Decisions

Christmas Eve was great,  but there was that little nagging feeling. That feeling that something was missing. No matter how hard I tried, that feeling kept getting bigger as the day went on. Of course the inevitable awkward conversation did rear its head ("why aren't you going to your parents' for Christmas), and even that didn't bother me as much as that sinking feeling in my heart. Still I smiled, laughed and had fun until I had to drive home alone.

I cried from Pendelton to Fishers.

I cried harder when I couldn't find a store that was open to buy shrimp.

I cried all the way home, totally lost it when the life insurance check was in my mailbox, and cried all night when I should have been sleeping.

I cried some more the next morning, and if I had wanted to I probably could have cried all day.

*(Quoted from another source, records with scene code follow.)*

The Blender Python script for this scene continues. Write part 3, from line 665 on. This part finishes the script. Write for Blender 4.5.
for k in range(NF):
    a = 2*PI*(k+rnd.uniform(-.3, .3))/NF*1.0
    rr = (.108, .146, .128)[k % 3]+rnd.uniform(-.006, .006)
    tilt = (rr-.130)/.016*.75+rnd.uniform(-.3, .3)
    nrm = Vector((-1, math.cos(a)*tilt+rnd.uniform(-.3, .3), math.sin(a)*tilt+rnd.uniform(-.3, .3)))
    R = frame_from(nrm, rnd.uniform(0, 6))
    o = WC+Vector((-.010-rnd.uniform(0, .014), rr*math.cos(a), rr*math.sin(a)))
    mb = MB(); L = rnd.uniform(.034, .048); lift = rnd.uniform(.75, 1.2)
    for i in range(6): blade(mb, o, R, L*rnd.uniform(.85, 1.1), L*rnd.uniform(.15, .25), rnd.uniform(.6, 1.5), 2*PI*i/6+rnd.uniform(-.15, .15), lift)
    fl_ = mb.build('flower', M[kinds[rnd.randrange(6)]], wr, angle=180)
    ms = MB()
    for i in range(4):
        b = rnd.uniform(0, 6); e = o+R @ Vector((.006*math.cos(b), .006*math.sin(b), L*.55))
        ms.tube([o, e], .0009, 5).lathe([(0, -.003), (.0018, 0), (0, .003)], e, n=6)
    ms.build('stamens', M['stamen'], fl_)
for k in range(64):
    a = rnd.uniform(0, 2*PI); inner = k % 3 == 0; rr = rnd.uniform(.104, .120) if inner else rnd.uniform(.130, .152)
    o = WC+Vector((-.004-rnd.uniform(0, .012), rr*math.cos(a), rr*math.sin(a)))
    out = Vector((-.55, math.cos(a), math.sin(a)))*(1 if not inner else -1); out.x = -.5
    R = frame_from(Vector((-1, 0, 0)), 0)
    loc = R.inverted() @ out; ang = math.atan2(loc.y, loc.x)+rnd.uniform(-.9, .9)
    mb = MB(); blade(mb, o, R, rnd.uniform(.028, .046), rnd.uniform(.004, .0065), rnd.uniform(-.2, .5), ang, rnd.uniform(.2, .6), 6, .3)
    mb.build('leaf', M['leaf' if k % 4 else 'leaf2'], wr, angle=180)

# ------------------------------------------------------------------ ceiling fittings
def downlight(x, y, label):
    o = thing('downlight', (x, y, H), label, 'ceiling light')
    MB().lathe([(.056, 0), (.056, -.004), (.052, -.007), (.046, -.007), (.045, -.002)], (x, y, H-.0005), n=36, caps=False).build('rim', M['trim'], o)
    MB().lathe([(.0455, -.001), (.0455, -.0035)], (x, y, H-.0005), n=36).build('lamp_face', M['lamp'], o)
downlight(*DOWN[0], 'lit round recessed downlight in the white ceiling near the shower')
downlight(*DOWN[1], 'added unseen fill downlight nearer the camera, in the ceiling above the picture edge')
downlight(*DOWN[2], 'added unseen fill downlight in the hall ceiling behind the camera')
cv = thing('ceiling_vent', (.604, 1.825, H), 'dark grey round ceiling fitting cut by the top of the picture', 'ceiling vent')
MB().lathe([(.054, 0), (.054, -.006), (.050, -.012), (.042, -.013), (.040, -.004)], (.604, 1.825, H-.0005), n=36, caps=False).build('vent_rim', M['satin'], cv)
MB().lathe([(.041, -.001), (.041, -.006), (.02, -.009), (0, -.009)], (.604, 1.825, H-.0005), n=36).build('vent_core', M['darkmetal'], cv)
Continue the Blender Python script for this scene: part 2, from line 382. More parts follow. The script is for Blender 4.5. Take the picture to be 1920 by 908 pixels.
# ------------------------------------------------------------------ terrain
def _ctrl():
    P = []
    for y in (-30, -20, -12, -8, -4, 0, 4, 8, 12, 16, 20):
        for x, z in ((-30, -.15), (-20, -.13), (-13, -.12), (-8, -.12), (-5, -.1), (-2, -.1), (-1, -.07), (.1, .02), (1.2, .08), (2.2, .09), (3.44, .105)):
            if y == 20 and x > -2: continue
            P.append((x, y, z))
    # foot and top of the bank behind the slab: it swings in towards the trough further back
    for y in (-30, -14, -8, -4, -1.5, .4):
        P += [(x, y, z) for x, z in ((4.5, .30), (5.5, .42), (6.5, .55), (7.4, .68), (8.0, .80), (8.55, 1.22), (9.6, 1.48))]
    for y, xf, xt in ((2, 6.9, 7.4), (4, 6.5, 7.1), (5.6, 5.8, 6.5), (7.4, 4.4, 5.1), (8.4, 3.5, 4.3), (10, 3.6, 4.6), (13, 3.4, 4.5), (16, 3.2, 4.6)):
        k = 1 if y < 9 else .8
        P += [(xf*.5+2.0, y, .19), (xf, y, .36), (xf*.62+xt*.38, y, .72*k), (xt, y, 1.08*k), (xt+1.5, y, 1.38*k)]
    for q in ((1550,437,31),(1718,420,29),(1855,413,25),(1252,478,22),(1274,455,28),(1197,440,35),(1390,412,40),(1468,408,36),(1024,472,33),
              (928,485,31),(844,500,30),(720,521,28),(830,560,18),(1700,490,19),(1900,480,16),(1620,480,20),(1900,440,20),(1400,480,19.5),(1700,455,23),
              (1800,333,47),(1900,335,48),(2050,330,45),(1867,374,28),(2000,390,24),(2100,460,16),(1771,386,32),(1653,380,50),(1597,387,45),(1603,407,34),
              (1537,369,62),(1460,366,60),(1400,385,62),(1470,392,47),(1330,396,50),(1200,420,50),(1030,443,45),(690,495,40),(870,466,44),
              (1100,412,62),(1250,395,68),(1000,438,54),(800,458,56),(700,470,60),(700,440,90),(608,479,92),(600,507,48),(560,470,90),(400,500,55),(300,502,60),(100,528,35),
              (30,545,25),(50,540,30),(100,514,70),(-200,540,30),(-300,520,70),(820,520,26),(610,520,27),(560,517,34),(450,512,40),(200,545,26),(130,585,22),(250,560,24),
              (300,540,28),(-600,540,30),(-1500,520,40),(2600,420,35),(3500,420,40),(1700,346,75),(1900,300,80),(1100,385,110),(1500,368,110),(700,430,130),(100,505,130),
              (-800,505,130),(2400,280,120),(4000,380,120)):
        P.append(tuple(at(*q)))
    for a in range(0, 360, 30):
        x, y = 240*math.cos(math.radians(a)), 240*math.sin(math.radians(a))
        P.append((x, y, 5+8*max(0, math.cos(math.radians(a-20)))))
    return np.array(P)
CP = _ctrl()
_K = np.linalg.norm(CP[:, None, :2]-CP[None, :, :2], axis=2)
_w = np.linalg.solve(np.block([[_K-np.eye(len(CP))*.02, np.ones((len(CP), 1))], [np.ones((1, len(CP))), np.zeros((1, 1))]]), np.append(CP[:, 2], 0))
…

Instead I made a choice. I chose that from that moment on, it was all about making this an amazing Christmas.  No more tears. No more feeling sorry for myself. I was going to get up, get out and enjoy the holiday with people who love me.

It was the right choice.

Sometimes it is easy to let the sadness and the darkness take over. You have to make the conscious decision to stand up and enjoy the positive things you do have in your life. It is okay to miss and mourn the things you have lost, but letting that pain run your life will never be a good strategy.  It only pushes people away and keeps you from enjoying your life. Choose the things that make you happy over wallowing in the things that make you sad. No one can fix you. You have to make the choice to at least try to bring light into your life.